It has been a good day for most Asian stock markets after Wall Street extended recent gains, although Japanese shares struggled amid problems for leading carmaker Toyota. In a further sign of jitters, the world's biggest mining company, BHP Billiton has blamed the global financial crisis for its decision to pull out of a hostile US $65-billion bid for rival Rio Tinto. From Sydney, Phil Mercer reports for VOA.
Throughout Asia, there are signs that confidence is starting to return to the markets as investors were heartened by the performance on Wall Street.
Analysts have said that government measures to stimulate the U.S. economy have had a positive effect.
Hong Kong's main Hang Seng index and South Korea's Kospi were both up in trading Wednesday, while markets in Singapore, mainland China, Taiwan and the Philippines also gained.
Thai stocks fell amid domestic political uncertainty that has seen protesters descend on the country's main international airport in efforts to bring down the government.
In Tokyo, the Nikkei index fell by 1 per cent on fears that a global downturn will hurt the profits of major carmaker Toyota.
There was a similar fall too on Australian markets, as they digested news that Anglo-Australian mining giant BHP Billiton has abandoned multi-billion dollar plans to buy its smaller rival Rio Tinto. The company said that the global economic slump and falling commodity prices were behind the decision and that a takeover was no longer in the best interests of shareholders.
Mining expert Gavin Wendt says the international credit crisis has forced BHP to ditch its plans.

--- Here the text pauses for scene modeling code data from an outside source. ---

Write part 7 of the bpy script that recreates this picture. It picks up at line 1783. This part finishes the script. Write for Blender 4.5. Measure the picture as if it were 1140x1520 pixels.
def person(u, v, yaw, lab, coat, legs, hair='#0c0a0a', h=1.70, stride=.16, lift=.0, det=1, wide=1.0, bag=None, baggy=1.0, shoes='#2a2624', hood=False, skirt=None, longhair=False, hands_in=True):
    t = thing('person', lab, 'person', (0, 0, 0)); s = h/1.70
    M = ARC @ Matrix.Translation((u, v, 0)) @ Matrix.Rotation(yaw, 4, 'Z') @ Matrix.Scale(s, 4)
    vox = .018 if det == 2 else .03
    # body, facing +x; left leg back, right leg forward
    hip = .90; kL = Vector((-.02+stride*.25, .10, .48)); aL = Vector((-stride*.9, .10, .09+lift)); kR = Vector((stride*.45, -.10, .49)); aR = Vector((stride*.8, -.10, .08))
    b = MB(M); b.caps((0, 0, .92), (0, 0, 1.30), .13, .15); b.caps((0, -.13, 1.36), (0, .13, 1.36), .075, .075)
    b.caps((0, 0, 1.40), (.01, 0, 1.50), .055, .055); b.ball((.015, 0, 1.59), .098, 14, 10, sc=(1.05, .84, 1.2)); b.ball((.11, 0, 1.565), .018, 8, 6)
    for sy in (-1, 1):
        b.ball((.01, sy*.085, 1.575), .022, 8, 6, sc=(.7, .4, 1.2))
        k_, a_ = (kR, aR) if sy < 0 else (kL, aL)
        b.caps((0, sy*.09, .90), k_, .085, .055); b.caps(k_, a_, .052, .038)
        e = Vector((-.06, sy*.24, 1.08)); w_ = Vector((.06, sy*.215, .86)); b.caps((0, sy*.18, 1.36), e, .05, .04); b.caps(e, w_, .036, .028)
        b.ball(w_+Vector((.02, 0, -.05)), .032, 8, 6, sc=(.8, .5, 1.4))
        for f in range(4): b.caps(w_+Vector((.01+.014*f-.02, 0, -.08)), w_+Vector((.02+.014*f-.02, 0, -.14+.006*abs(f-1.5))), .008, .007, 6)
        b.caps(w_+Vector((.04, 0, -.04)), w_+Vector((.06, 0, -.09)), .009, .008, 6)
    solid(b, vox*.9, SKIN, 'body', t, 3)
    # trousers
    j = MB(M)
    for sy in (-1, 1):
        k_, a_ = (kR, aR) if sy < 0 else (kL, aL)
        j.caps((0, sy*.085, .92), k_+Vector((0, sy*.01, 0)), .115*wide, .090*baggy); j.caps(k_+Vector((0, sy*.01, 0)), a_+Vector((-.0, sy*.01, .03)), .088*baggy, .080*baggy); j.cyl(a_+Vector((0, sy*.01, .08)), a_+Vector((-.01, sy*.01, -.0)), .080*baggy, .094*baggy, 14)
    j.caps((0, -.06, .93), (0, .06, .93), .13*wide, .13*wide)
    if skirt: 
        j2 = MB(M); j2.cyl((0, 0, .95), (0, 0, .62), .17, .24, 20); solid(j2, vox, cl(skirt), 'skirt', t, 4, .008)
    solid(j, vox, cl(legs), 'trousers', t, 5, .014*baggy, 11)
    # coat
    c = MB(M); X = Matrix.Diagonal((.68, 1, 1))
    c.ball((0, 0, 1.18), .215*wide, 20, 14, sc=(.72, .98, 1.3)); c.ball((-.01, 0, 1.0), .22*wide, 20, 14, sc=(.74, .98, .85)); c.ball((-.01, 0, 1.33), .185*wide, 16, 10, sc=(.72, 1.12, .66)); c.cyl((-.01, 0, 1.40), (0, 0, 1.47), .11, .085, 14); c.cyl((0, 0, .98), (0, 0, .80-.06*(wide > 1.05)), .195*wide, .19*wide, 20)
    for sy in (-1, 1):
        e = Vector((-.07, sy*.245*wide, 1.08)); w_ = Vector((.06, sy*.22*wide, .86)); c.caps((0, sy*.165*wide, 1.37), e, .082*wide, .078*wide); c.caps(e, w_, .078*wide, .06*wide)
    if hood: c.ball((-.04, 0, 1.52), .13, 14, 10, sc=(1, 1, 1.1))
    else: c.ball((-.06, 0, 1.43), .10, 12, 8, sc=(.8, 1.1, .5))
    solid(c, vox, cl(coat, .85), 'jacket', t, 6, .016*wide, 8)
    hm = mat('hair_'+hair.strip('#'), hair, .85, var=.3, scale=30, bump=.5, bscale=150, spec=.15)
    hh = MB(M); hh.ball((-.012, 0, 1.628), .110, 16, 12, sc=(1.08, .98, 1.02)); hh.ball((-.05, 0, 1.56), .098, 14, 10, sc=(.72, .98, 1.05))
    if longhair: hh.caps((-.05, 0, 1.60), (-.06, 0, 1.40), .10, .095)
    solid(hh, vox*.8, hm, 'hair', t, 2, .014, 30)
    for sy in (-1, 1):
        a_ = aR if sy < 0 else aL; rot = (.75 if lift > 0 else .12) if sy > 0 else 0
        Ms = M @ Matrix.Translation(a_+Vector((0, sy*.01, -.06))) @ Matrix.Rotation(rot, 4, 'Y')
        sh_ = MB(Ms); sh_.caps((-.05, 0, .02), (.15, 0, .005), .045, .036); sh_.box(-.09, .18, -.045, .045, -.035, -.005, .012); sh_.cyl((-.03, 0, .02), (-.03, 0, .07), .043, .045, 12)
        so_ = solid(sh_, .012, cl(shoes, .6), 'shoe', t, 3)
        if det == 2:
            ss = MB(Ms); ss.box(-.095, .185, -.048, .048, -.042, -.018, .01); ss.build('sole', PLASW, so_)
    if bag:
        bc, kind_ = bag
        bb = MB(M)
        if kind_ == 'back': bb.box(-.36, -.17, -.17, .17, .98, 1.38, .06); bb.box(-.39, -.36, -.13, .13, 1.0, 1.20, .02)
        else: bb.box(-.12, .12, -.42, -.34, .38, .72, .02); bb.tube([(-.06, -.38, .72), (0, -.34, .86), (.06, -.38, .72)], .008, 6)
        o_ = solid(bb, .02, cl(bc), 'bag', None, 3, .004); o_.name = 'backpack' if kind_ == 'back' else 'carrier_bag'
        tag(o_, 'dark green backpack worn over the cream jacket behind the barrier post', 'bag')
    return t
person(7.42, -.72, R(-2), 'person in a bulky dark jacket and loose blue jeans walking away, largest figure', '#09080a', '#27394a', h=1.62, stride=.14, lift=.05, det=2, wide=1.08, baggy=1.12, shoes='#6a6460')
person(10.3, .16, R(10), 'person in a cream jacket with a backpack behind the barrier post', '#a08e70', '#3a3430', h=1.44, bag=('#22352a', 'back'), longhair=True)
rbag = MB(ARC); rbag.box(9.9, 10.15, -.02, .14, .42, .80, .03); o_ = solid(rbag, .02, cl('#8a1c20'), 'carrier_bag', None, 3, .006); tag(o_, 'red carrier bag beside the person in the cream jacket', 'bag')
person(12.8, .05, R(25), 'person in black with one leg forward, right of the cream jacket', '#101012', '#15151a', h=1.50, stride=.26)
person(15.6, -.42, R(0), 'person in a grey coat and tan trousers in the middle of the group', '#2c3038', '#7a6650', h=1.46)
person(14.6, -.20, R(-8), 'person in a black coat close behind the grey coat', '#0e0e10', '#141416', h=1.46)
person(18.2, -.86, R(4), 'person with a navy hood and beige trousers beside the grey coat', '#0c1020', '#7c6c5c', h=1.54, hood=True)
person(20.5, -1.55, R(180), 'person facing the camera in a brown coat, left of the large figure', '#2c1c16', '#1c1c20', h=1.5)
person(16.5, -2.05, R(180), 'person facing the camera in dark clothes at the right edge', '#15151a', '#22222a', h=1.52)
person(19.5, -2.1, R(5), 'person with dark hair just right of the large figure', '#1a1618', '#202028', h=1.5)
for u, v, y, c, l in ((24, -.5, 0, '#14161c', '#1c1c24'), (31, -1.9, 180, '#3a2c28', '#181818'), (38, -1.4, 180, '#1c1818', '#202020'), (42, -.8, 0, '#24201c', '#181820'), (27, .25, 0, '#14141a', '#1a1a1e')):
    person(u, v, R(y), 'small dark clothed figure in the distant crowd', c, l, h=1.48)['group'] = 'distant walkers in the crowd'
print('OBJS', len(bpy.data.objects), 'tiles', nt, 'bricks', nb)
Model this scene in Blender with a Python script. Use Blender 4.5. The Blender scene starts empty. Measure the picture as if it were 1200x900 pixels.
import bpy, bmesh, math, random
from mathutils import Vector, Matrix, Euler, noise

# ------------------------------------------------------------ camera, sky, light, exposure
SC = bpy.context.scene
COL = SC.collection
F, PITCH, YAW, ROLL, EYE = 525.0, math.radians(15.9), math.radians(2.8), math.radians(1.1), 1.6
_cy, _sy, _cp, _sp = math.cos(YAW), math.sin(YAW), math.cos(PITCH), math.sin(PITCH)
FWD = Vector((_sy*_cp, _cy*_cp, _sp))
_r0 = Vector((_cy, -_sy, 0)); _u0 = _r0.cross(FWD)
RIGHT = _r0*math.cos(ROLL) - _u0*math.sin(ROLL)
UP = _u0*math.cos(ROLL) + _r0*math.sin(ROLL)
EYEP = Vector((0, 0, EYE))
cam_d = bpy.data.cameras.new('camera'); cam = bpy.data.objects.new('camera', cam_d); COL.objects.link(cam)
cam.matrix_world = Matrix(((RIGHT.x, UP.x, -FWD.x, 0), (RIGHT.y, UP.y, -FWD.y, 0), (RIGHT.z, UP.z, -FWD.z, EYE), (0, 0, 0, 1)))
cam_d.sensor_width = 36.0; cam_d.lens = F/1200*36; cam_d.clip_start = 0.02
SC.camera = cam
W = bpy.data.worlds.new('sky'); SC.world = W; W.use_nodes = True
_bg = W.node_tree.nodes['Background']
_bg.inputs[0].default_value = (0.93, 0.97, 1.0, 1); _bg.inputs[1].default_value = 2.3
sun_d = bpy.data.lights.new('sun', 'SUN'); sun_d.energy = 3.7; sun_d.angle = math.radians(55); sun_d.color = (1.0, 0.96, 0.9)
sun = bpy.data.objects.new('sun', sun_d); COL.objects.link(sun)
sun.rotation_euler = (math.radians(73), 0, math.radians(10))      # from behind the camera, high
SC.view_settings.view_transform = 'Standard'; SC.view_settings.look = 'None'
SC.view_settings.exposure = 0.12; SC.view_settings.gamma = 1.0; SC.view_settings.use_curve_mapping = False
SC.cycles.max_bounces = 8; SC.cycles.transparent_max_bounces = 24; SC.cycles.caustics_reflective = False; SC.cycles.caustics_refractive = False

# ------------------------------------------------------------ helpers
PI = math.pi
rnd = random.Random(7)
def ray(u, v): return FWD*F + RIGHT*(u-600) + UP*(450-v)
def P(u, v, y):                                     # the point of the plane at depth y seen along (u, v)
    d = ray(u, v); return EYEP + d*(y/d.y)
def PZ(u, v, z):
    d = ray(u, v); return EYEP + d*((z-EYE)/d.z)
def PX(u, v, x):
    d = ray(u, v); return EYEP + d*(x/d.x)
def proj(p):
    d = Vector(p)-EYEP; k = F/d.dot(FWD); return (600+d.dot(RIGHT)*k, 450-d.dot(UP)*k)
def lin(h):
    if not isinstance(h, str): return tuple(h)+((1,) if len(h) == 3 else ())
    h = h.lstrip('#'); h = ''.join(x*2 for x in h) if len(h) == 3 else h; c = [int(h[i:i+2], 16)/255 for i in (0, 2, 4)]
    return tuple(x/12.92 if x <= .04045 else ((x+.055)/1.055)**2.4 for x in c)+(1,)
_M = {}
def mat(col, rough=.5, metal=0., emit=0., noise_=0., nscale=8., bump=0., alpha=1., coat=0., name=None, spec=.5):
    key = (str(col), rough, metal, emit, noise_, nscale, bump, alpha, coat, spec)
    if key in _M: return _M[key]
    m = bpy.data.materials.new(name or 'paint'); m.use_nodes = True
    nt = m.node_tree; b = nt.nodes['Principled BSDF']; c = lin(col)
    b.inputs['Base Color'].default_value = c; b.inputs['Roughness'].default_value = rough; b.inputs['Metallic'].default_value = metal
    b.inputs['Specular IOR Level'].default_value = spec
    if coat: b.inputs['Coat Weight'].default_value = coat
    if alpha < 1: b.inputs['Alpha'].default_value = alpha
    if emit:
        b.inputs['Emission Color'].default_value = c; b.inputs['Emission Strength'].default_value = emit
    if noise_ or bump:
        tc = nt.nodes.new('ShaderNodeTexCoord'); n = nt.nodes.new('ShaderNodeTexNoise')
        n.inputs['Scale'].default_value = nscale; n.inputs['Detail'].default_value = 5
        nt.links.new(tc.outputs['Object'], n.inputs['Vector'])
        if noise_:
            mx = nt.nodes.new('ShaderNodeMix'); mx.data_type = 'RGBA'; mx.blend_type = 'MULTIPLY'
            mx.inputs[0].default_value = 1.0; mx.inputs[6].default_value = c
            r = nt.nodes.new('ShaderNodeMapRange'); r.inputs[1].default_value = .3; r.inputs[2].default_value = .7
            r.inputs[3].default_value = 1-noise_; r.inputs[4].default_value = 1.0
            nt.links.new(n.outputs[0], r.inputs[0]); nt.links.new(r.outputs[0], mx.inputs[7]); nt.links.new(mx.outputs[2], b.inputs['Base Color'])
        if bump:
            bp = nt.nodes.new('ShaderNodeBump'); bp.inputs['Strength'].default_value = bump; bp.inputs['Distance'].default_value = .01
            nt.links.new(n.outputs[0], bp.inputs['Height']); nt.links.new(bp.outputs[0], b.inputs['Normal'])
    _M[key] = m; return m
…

"We're really in uncharted waters. Although the bid's been going now for more than 12 months, I think it was the last couple of months, credit market meltdown. Of course, it's
very, very difficult to raise financing in this sort of market. Rio Tinto is a company with a lot of debt on board and BHP would have had to finance that. So, I think it was probably the final nail in the coffin," said Wendt.
Analysts say that BHP's interest in Rio Tinto could be revived when and prices and demand for Australian iron ore recover.
That will only occur when a slowdown in the Chinese economy is reversed. Market watchers say that is likely to happen within 18 months.